Tai Chi Y2D347: Engaging the legs

Yesterday I ran into a guy in the neighborhood who helps teach a class at the local college on mindfulness, through tai chi practice.  His class isn’t open to non-students, unfortunately, but I mentioned Standing Bear to him, and he’s interested.  We made a tentative commitment to learn this qi gong form together this summer.  We’ll see if we can make that happen; I’d like to work with a partner from time to time.  One of the things I appreciate about the Standing Bear videos I’ve watched so far is that it seems to engage the lower body, the legs, far more than the three movement-forms I know already. Mostly in Five Golden Coins and Eight Pieces of Silk, I just stand in horse stance and move from the waist and up; Standing Bear seems to involve a lot more movement below the waist, and I definitely need to engage my legs more in my movements.  It also represents an increase in dynamic, as opposed to static or standing, balance.

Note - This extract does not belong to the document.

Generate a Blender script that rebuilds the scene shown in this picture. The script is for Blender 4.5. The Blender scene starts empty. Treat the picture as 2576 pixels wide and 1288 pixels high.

My own tai chi practice this morning was not particularly challenging.  Breathing was good and regular, movement was good but a little fast, pelvis was properly tilted for the most part, and generally I stood in the right way and moved through the postures appropriately.  My first spin, right after Golden Pheasants, was a little heavy and there’s some post-movement tension in the left ankle.

It occurred to me that the tai chi form I know involves a lot of movement to the right. The first movement is to the right.  The first steps are to the right.  The body is turned to the right again after Stands like tree, and one advances in attack posture to the right after that.  One Spreads Hands Like Fan to the left, but then the whole next series of movements is a series of attacks to the right, a clockwise turn (or a turn to the right), and then a series of attacks to the new right.  And I wonder how I would go about learning or developing a counter-clockwise series of movements that served as the counter-movement to the main form.  Is it a thing worth doing?  How does one go about developing a counter-clockwise tai chi form that works the other side of the body?